Commercial break, then enter Alberto Del Rio. He comes out in a classic Rolls Royce. I think we need a segment on the estimated value of his car. It could be a fun poll. Anyways, this one is worth over $100,000, making it one of the more expensive cars he's driven as of late. We are treated to his white waterfall pyro, of which I am a huge fan. For some Godforsaken reason he is wrestling Evan Bourne (who weighs less than I do, by the way). It's your standard squash match. Rio puts him in the arm bar and makes him tap. Then, he celebrates for a bit and puts him in another one for good measure. Kofi comes out to save the day, but nobody cares but Mickey Mouse aka Evan Bourne himself.
Some kind of poll was advertised where you go to vote for the true champ at WWE.com. Can you believe that 54 percent of the WWE Universe thinks Cena is the true champ? Are they f***ing delusional? Did they ask their parents' permission to use the computer first? In no logical world is John Cena the true champion, but I digress.
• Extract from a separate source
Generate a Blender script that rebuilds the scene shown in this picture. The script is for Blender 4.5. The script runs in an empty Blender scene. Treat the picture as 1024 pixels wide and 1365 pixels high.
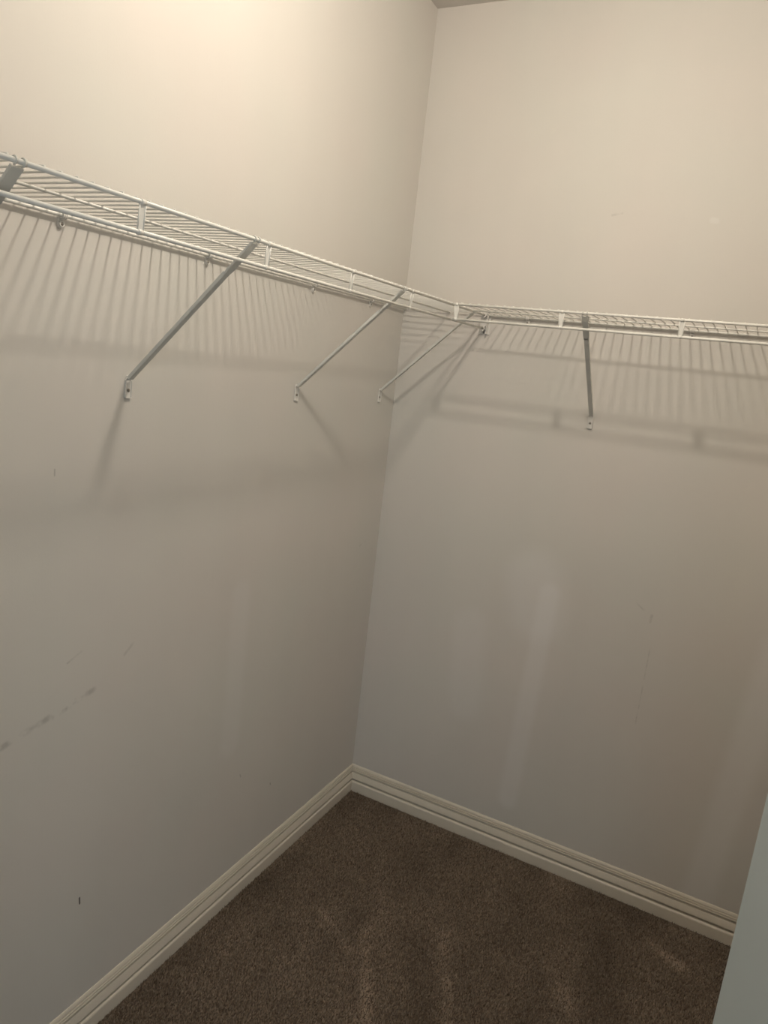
import bpy, math, random
import numpy as np
from mathutils import Vector, Matrix

SC = bpy.context.scene
COL = SC.collection

# ---------------------------------------------------------------- camera
yaw, pitch, roll = 0.4594, -0.1985, 0.1137
FPX = 972.85
fw = Vector((-math.sin(yaw)*math.cos(pitch), math.cos(yaw)*math.cos(pitch), math.sin(pitch)))
rt = fw.cross(Vector((0, 0, 1))).normalized()
up = rt.cross(fw)
r2 = math.cos(roll)*rt + math.sin(roll)*up
u2 = -math.sin(roll)*rt + math.cos(roll)*up
cam_d = bpy.data.cameras.new('camera')
cam = bpy.data.objects.new('camera', cam_d)
COL.objects.link(cam)
cam.matrix_world = Matrix(((r2.x, u2.x, -fw.x, 1.1808), (r2.y, u2.y, -fw.y, -2.3618),
                           (r2.z, u2.z, -fw.z, 1.664), (0, 0, 0, 1)))
cam_d.sensor_fit = 'HORIZONTAL'
cam_d.sensor_width = 36.0
cam_d.lens = 36.0*FPX/1024
cam_d.clip_start = 0.02
SC.camera = cam

# ---------------------------------------------------------------- world, lights, exposure
W = bpy.data.worlds.new('world')
SC.world = W
W.use_nodes = True
bg = W.node_tree.nodes['Background']
bg.inputs['Color'].default_value = (0.62, 0.76, 1.0, 1)
bg.inputs['Strength'].default_value = 0.15

# added area lamp for cool daylight fill through the doorway; no window there
ld = bpy.data.lights.new('doorway_fill', 'AREA')
ld.shape = 'RECTANGLE'
ld.size, ld.size_y = 2.2, 1.7
ld.color = (0.72, 0.88, 1.0)
ld.energy = 34
lo = bpy.data.objects.new('doorway_fill', ld)
COL.objects.link(lo)
lo.location = (2.3, -4.5, 1.5)
lo.rotation_euler = (Vector((0.55, -1.2, 1.1)) - lo.location).to_track_quat('-Z', 'Y').to_euler()

LAMP = Vector((0.76, -1.13, 2.63))
LAMP_WATTS = 26.3
LAMP_RADIUS = 0.042
LAMP_COLOR = (1.0, 0.90, 0.77)

SC.view_settings.view_transform = 'Standard'
SC.view_settings.look = 'None'
SC.view_settings.gamma = 1.0
SC.view_settings.use_curve_mapping = False
SC.view_settings.exposure = 0.0

# ---------------------------------------------------------------- dimensions
H = 2.805            # ceiling
HS = 1.8592           # rod height of the shelves
LIP = 0.0424          # drop of the lower front rod
DEP = 0.305           # shelf depth
XR = 1.75             # right wall
YF = -2.40            # front wall (with the doorway)

# ---------------------------------------------------------------- materials
def mat(name, color, rough=0.5, metallic=0.0, spec=0.5):
    m = bpy.data.materials.new(name)
    m.use_nodes = True
    b = m.node_tree.nodes['Principled BSDF']
    b.inputs['Base Color'].default_value = (*color, 1)
    b.inputs['Roughness'].default_value = rough
    b.inputs['Metallic'].default_value = metallic
    b.inputs['Specular IOR Level'].default_value = spec
    return m

class NB:
    """small helper to add nodes"""
    def __init__(self, m):
        self.t = m.node_tree
        self.b = self.t.nodes['Principled BSDF']
    def n(self, typ, **kw):
        nd = self.t.nodes.new(typ)
        for k, v in kw.items():
            setattr(nd, k, v)
        return nd
    def l(self, a, b):
        self.t.links.new(a, b)
    def math(self, op, a, b=None, clamp=False):
        nd = self.n('ShaderNodeMath', operation=op)
        nd.use_clamp = clamp
        for i, v in enumerate((a, b)):
            if v is None: continue
            if isinstance(v, (int, float)): nd.inputs[i].default_value = v
            else: self.l(v, nd.inputs[i])
        return nd.outputs[0]
    def vm(self, op, a, b=None, out=0):
        nd = self.n('ShaderNodeVectorMath', operation=op)
        for i, v in enumerate((a, b)):
            if v is None: continue
            if isinstance(v, (tuple, list, Vector)): nd.inputs[i].default_value = v
            else: self.l(v, nd.inputs[i])
        return nd.outputs[out]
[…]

Just in case you didn't catch it, not a single face won a match. I haven't been watching Raw that long, but that seems pretty rare.
Final promo of the night is about to begin. Hampton from Tiny Toons enters. Oh, I mean John Cena. Hamming it up, as usual. He rolls up to shoot a three-pointer and references Larry Bird. Wow, way to go for cheap pops while you're in Indianapolis, dude! Eventually the big three are in the ring talking about what will happen with the WWE Title(s). I shit you not, but Mr. H's suggests A MATCH AT SUMMERSLAM TO UNIFY THE TITLES. TALK ABOUT A CURVE BALL! If you recall from my first paragraph, I could have sworn Mr. H's would have just stripped the title from one of them.
The show ends with Punk and Cena holding their respective titles up and having an awkward theme song battle. I hope the sound guys got paid extra for that crap.